La première tend à rappeler que l'ampleur des changements climatiques et de leurs implications, qui sont nécessairement hypothétiques, peuvent n'être pas complètement couverts par les scénarisations à partir desquelles ses effets sur les potentiels agricoles sont appréhendés. Il semble, en particulier, que la gamme des réchauffements envisagés ait été un peu « raccourcie » par rapport aux hypothèses éventuelles.
La scénarisation utilisée ne semble pas avoir entièrement exploré les situations les plus extrêmes au motif que leur probabilité serait faible ;
Surtout, ces scénarios apparaissent insuffisamment « bouclés ».
L'impact de l'instabilité des marchés agricoles que devraient accentuer les changements du climat ne paraît pas convenablement pris en compte dans la mesure où, en raison de la négligence d'un certain nombre d'effets socio-économiques, l'effet cumulatif des incidences qu'elle peut avoir sur les potentiels productifs n'est pas décrit.

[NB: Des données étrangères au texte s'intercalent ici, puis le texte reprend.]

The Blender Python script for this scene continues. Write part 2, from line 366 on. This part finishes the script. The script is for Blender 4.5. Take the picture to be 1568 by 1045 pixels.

On sait qu'une partie importante de la résolution de l'équation alimentaire réside dans l'investissement agricole qui est dépendant des financements mais aussi des risques perçus. Or, ces deux variables sont étroitement influencées par le niveau de stabilité des marchés agricoles et, plus largement, par l'existence d'un contexte caractérisé par la stabilité des perspectives des producteurs. Dans l'hypothèse où les changements climatiques affecteraient celle-ci, pour en apprécier correctement les effets sur les potentiels de production agricole, il faudrait que les scénarios proposés comportent la sommation des déficits d'investissement qu'on peut alors redouter, ainsi que leur impact multiplicateurs négatifs sur le potentiel productif.
Cette intégration d'effets économiques, qui pourraient d'ailleurs dépasser le strict champ de l'investissement pour affecter le capital humain engagé dans l'agriculture, manque dans les scénarios purement physiques ici présentés.
En conséquence, les résultats des scénarios d'impact du réchauffement climatique habituellement présentés minorent sans doute les pertes de potentiel agricole que provoqueraient les changements climatiques, voire, tout simplement leur perspective.
Par contraste toutefois, il faut relever sue les réponses technologiques aux changements climatiques ne sont probablement pas toutes modélisées faute peut-être d'informations sur ce qu'elles pourraient être.
Sur ce point, il existe cependant une certitude : à supposer qu'elles puissent être déployées de telles réponses devraient augmenter le coût des productions agricoles (sauf si elles incluaient un progrès technique permettant de réduire les coûts unitaires de production, ce qui est une hypothèse raisonnable mais peu pratique quand on raisonne en tendance).
Cette réserve conduit à accorder toute sa place à l'innovation comme un élément essentiel du développement durable, à côté de la prévention, et, plus spécifiquement, comme étant un enjeu central de la réponse à l'intensification du défi alimentaire que comportent les perspectives du changement climatique.
C'est sous ces réserves qu'il faut apprécier les résultats détaillés des simulations des changements climatiques.